Job :: Please repeat, exactly and with nothing added, the lines running from the line that contains "Generate a Blender" to the line that contains "COL = SC.collection", both lines included.

Provided entries ::

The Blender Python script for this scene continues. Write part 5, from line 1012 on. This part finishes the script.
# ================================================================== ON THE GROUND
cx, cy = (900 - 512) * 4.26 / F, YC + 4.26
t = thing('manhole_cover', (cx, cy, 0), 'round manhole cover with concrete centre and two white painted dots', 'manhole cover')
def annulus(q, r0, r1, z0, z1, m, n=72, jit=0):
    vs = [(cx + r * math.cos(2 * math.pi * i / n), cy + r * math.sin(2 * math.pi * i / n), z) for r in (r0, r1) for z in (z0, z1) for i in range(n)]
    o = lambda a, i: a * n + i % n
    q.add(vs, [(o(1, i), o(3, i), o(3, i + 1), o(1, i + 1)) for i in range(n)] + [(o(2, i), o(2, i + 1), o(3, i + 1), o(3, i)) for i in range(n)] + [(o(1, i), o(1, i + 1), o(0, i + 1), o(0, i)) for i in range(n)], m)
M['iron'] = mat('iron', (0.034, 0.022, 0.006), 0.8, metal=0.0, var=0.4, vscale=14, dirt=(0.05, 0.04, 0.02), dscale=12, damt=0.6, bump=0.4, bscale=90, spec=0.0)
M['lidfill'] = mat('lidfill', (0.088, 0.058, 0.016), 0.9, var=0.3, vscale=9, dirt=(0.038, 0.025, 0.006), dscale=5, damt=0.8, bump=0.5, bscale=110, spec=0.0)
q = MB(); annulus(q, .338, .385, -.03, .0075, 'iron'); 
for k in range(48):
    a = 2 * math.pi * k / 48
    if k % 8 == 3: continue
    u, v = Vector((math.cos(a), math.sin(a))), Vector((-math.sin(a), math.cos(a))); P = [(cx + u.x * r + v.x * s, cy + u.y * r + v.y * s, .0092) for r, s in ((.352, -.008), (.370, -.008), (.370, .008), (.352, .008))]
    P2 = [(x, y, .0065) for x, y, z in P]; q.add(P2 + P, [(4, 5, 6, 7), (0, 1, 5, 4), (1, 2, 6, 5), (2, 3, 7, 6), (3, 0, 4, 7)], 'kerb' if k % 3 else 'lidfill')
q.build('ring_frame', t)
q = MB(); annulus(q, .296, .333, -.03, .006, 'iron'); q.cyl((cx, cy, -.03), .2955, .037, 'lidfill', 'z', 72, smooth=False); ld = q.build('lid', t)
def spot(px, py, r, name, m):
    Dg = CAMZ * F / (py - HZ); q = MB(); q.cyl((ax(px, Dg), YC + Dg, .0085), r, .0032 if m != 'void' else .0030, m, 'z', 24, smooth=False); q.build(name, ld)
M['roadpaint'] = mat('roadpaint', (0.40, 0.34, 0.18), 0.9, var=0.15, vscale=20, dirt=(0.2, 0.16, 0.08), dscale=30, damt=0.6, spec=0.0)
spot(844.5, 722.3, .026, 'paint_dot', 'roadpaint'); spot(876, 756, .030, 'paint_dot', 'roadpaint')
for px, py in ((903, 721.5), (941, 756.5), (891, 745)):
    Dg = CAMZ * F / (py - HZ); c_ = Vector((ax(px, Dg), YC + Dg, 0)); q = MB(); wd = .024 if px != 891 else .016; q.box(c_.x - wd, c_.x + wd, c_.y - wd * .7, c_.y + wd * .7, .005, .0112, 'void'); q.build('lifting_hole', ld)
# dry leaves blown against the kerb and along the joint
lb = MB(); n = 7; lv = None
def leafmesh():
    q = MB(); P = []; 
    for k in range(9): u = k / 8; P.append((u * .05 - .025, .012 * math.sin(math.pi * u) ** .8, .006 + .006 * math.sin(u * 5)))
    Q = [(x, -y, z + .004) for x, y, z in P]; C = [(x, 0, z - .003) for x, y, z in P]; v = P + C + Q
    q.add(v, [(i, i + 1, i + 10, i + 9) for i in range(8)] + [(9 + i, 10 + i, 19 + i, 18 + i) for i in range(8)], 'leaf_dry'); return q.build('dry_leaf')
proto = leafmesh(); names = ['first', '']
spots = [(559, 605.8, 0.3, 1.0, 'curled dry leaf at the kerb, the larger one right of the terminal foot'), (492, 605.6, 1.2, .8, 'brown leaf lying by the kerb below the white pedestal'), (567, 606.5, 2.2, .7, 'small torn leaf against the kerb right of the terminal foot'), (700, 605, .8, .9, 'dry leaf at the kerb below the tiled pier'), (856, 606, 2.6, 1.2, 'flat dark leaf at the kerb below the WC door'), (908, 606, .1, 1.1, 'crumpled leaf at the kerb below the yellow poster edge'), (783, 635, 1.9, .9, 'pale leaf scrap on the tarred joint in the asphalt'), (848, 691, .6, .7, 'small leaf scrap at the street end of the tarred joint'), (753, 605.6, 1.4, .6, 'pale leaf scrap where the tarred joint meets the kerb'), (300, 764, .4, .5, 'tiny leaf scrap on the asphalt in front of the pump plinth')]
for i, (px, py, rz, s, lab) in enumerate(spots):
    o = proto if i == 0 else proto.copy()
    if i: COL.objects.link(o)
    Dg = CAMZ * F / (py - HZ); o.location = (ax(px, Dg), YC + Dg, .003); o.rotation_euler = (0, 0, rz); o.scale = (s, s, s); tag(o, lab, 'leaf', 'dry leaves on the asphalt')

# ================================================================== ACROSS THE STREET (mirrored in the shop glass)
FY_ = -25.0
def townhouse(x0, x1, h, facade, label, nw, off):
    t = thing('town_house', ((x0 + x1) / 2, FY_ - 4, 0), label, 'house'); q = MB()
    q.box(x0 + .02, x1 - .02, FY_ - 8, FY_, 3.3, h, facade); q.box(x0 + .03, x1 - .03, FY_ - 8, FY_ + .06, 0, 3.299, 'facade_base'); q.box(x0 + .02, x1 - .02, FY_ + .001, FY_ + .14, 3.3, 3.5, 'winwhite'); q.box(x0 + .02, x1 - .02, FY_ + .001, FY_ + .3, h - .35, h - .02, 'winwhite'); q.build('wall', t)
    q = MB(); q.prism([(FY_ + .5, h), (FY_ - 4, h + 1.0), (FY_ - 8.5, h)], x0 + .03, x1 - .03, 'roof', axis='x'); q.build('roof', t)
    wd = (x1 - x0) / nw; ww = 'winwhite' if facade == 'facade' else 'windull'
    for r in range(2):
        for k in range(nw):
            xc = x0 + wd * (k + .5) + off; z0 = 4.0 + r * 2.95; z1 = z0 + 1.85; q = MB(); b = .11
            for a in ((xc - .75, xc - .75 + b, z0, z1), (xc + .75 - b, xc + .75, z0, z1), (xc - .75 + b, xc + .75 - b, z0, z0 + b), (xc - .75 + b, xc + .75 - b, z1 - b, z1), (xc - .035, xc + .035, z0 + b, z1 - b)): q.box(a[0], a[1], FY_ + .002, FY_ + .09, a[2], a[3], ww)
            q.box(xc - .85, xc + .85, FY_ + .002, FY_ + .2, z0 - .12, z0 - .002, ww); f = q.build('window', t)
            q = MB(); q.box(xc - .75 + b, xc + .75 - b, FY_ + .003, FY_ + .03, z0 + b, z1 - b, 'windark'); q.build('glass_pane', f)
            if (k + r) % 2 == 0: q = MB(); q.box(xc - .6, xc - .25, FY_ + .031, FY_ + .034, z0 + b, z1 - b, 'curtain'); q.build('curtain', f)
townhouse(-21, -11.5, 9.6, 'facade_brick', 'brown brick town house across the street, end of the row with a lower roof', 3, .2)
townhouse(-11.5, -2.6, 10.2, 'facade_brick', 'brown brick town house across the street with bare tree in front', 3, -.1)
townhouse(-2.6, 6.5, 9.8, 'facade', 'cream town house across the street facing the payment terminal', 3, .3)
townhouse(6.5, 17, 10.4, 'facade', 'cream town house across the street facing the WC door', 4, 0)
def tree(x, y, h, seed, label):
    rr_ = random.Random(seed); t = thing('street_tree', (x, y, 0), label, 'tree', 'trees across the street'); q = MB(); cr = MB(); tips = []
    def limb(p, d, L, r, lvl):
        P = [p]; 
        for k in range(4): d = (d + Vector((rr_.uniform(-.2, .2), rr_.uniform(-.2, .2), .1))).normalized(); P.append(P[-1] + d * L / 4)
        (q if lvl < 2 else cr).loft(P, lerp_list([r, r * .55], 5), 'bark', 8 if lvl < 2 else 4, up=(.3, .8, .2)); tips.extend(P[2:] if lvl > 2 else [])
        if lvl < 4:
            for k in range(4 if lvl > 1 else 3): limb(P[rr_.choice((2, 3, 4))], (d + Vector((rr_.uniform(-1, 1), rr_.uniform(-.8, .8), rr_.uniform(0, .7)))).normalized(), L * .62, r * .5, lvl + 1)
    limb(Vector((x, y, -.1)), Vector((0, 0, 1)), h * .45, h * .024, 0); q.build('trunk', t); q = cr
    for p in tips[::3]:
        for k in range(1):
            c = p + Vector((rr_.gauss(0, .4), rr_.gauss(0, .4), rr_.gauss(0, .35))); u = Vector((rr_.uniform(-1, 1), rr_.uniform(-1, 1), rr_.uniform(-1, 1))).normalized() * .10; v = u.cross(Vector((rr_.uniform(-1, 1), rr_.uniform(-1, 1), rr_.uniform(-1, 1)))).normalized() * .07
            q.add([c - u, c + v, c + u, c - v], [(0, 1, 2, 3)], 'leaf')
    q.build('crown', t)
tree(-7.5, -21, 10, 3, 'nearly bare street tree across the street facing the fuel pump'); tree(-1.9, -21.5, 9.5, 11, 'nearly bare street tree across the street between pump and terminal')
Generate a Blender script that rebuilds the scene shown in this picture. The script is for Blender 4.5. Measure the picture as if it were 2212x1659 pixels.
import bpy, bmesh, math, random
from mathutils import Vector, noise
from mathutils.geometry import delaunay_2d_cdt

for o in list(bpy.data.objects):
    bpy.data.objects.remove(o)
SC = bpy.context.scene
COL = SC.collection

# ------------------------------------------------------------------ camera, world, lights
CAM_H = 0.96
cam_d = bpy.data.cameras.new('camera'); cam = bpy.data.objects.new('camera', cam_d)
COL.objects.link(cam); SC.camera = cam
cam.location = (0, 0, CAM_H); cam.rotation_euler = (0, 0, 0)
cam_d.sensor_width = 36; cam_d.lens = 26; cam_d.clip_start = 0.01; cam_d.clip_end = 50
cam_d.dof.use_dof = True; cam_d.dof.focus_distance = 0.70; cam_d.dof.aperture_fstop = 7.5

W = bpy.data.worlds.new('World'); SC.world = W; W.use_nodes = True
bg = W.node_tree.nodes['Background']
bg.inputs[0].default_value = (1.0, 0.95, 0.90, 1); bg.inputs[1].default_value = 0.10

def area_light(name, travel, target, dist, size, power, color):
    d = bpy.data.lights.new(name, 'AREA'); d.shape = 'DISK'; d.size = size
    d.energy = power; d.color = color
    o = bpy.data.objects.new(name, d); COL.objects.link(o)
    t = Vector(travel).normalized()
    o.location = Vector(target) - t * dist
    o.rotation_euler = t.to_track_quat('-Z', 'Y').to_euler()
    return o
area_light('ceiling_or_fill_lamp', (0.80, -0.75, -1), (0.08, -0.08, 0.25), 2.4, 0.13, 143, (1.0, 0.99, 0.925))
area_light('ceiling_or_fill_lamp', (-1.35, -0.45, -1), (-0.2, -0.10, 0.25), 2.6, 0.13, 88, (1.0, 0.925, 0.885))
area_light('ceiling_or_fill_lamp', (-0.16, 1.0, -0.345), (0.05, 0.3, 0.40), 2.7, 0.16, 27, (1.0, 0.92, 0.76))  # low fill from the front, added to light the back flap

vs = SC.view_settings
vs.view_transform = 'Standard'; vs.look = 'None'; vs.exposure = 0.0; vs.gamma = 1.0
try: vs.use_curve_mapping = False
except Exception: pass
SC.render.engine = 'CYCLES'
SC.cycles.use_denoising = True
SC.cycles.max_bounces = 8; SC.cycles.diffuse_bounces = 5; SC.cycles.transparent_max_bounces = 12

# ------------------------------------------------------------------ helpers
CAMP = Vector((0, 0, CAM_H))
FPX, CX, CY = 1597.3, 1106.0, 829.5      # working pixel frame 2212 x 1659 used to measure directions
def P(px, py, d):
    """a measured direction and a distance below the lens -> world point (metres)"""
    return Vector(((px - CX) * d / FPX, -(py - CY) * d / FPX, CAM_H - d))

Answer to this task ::
Generate a Blender script that rebuilds the scene shown in this picture. The script is for Blender 4.5. Measure the picture as if it were 2212x1659 pixels.
import bpy, bmesh, math, random
from mathutils import Vector, noise
from mathutils.geometry import delaunay_2d_cdt

for o in list(bpy.data.objects):
    bpy.data.objects.remove(o)
SC = bpy.context.scene
COL = SC.collection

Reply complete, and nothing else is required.